The Trident-class nuclear submarine Vanguard. 
The Trident submarine base is located in a sea loch on the River Clyde in Scotland about 30 miles from where I was born and raised.  As the crow flies ... or nuclear missile soars, come to think of it ... the submarine base is just over 63 miles from the isle of Iona where - in 563 AD - an Irish prince by the name of Columba arrived on a missionary expedition that led to the introduction of Christianity across Scotland. When I was maybe two or three years old my father carried me on his shoulders as our family made its way across the beach to what's known as the Iona Community - blessed peacemakers if ever there were such people - where he and other volunteers were working to renovate and refurbish the community's buildings.

Iona, Scotland
Today's story in the Guardian made me sad and angry.  Scotland needs investment in its people, infrastructure and future.  Half a billion pounds to bolster the nuclear offensive capability of NATO is, however, something no one needs.

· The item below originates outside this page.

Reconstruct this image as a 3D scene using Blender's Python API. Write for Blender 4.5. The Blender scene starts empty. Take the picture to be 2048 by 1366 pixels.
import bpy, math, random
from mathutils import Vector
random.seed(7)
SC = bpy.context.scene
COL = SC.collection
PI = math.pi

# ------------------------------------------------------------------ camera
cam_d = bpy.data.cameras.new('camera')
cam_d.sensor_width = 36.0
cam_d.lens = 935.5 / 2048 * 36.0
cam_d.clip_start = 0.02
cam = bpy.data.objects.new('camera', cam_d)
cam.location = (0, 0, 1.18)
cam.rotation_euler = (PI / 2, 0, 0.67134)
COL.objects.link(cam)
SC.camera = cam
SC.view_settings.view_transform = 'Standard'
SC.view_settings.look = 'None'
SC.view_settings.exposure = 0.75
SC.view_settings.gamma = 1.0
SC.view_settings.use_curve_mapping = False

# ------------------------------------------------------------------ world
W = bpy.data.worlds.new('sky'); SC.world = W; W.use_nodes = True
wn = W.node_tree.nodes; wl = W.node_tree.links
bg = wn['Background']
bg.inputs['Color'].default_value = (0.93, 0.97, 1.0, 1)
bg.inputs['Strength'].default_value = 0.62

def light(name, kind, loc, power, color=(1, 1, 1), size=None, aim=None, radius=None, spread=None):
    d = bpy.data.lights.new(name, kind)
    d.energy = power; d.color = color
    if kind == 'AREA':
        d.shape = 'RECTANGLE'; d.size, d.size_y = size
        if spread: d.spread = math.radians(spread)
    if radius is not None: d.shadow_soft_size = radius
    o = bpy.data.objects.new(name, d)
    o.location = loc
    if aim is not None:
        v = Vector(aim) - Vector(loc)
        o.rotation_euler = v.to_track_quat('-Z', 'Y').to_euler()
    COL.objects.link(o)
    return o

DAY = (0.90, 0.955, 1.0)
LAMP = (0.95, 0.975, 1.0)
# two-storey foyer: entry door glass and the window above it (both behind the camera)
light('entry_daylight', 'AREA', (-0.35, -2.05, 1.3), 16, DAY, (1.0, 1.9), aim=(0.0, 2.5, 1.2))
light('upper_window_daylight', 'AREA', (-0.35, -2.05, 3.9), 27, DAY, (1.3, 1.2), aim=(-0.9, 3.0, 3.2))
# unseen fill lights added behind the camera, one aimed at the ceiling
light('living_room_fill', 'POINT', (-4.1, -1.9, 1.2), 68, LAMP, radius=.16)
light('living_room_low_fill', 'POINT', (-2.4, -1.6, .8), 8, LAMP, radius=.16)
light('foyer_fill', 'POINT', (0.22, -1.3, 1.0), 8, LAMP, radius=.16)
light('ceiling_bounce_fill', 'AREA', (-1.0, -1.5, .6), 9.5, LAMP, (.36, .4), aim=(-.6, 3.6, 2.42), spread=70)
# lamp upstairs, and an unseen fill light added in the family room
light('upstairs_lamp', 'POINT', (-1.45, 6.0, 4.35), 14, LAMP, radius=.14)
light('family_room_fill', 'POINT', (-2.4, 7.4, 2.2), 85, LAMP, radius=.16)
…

As sometimes happens, maybe often, the news set me off on one of my below the line rants in the paper's comments section.  This is it:

It seems we still have to ask the question the proponents of Mutually Assured Destruction have never been able to answer ... In what conceivable circumstances would or could a British Prime Minister independently authorise the firing of nuclear armed missiles and at which - or any - known, likely or foreseeable 'first strike' enemy?

Given there are none - not one, not ever - Trident is not now and never has been the UK's nuclear deterrent. It deters nothing and no one and would never be used independently of an authorisation from the USA via its front organisation NATO. Trident is a tool of MAD in a box wholly owned and controlled by American foreign policy

And given the genocidal consequences of nuclear war, MAD and the impossibility of a 'first strike capability' resulting in anything other than those two outcomes what social, economic or moral purpose does Trident serve?

That's right ... none. Not one. Never.

Have we still not learned?  Make peace, not war.  Join CND.